Active managers lose out

institutional investors

6 September 2000
| By Jason |

Active portfolio management does not add value while index funds offer a better option according to Vanguard group director and Princeton University Professor of Economics Burton Malkiel.

Active portfolio management does not add value while index funds offer a better option according to Vanguard group director and Princeton University Professor of Economics Burton Malkiel.

Malkiel says the chief reasons for active managers not adding appropriate value is that costs and market timing hamper their performance.

“Markets are efficient and react well to news and given that it is difficult to respond before anyone else to get a better position,” Malkiel says.

“At the same time active managers turn over a portfolio regularly which incurs costs and investors, particularly institutional investors, don’t always see that.”

He says management costs between the two styles of funds are also at odds with an index fund averaging around 10 basis points while an active fund averages around 150 basis points.

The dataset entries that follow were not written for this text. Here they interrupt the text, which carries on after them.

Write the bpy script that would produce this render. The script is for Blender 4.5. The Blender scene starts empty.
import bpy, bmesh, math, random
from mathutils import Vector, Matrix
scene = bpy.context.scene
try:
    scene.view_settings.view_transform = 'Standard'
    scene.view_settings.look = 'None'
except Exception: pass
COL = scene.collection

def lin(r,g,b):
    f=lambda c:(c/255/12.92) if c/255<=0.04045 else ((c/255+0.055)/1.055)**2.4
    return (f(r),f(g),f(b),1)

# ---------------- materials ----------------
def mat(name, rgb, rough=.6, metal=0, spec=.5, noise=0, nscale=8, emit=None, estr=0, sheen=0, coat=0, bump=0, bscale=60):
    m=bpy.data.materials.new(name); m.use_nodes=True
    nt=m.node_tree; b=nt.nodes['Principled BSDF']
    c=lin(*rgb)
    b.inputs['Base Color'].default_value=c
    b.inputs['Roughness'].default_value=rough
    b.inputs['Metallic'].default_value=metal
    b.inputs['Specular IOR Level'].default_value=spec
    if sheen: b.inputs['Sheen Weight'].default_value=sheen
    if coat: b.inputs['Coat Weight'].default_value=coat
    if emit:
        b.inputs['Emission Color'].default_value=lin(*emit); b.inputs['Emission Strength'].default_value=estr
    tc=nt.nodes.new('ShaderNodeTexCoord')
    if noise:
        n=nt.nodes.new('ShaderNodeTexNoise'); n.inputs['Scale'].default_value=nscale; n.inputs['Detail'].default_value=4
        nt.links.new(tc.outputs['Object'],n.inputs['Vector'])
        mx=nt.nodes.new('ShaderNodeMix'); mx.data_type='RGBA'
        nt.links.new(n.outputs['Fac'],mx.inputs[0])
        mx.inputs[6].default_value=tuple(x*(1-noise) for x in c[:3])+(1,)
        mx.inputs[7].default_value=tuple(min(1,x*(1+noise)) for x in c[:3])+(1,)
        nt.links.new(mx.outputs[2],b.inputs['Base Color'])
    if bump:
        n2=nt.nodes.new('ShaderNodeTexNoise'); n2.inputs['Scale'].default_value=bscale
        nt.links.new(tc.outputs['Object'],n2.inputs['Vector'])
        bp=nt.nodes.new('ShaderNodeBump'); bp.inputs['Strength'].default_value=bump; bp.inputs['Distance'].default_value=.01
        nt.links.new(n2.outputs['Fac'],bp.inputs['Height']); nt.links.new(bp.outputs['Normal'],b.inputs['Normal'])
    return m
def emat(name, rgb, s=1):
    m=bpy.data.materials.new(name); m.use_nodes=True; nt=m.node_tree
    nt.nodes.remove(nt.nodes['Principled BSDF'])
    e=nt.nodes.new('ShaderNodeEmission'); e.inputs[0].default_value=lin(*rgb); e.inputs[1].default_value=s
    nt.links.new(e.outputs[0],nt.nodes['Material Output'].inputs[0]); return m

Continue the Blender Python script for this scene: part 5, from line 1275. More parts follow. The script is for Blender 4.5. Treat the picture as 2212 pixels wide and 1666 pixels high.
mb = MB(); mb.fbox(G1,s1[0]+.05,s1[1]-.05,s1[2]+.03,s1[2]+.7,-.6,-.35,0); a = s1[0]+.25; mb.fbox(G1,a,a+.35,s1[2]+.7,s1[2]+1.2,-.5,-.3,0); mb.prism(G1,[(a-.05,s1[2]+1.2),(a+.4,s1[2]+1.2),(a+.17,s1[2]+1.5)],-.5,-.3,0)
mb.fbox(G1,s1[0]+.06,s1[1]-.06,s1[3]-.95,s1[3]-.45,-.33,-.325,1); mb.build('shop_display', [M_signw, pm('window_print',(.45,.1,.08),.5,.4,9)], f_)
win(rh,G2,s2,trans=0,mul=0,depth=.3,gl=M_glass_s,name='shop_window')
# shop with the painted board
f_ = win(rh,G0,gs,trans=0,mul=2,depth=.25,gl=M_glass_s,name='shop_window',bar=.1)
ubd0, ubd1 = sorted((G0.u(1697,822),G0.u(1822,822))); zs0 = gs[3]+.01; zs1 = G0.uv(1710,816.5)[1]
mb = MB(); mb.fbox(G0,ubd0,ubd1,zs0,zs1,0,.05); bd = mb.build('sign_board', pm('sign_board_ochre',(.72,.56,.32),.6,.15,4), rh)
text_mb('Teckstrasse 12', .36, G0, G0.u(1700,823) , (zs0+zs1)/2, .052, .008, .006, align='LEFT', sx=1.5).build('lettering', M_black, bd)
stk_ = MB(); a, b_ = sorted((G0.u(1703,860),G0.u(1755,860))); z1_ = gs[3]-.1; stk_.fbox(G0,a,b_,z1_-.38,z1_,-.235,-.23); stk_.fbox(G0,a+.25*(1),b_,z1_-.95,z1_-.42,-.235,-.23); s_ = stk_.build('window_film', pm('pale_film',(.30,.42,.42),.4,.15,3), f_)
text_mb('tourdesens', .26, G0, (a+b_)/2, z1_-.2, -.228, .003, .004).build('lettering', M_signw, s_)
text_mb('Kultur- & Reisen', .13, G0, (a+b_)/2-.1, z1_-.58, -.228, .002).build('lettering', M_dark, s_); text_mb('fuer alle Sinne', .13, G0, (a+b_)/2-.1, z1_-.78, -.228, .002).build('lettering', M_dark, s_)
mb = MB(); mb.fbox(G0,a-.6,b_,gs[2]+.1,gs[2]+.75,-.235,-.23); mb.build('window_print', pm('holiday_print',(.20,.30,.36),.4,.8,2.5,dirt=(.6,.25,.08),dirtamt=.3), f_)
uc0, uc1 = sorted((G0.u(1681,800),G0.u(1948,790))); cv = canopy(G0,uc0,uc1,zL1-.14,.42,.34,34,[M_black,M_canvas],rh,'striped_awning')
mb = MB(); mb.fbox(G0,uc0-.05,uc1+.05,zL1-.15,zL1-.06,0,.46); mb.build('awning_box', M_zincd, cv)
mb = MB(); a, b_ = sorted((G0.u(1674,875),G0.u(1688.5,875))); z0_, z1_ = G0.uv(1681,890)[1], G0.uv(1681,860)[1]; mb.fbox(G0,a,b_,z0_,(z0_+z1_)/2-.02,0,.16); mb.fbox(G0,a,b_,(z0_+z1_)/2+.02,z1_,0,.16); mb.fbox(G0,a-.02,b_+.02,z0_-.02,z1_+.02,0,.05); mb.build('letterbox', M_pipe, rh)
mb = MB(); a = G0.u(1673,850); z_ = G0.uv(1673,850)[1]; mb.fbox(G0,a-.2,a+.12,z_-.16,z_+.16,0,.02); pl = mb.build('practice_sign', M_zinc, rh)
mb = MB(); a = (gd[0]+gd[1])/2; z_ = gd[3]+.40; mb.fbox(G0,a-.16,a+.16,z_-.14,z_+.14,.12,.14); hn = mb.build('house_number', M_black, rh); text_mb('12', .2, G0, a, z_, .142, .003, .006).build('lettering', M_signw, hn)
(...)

At the same time Malkiel says it is difficult to beat the market as they themselves make up the market. He points out that the Vanguard 500 Trust Fund, the largest managed fund in the US has outperformed over three quarter of active managers in the last ten years and over 80 per cent in the last five years.

“Investors may ask about the performance of active managers in the remaining percentages in both of those periods but the question should be how will people know who they are before they invest funds,” Malkiel says.

The threat of being caught in a stock bubble and suffering when the market turns is a concern. However Malkiel says the best way to avoid this is to diversify into other sectors and take an index approach there also.

“At present technology stocks are nearly one third of the US market and some see this as a bubble while others as part of a new industrial revolution. Valuations may prove true over time but for some stocks this may be a bubble,” Malkiel says.

“The paradox is that the index has yet to beat active managers and while the index is heavy is technology stocks, those managers are even more so, with the attendant results that come with a bubble bursting.”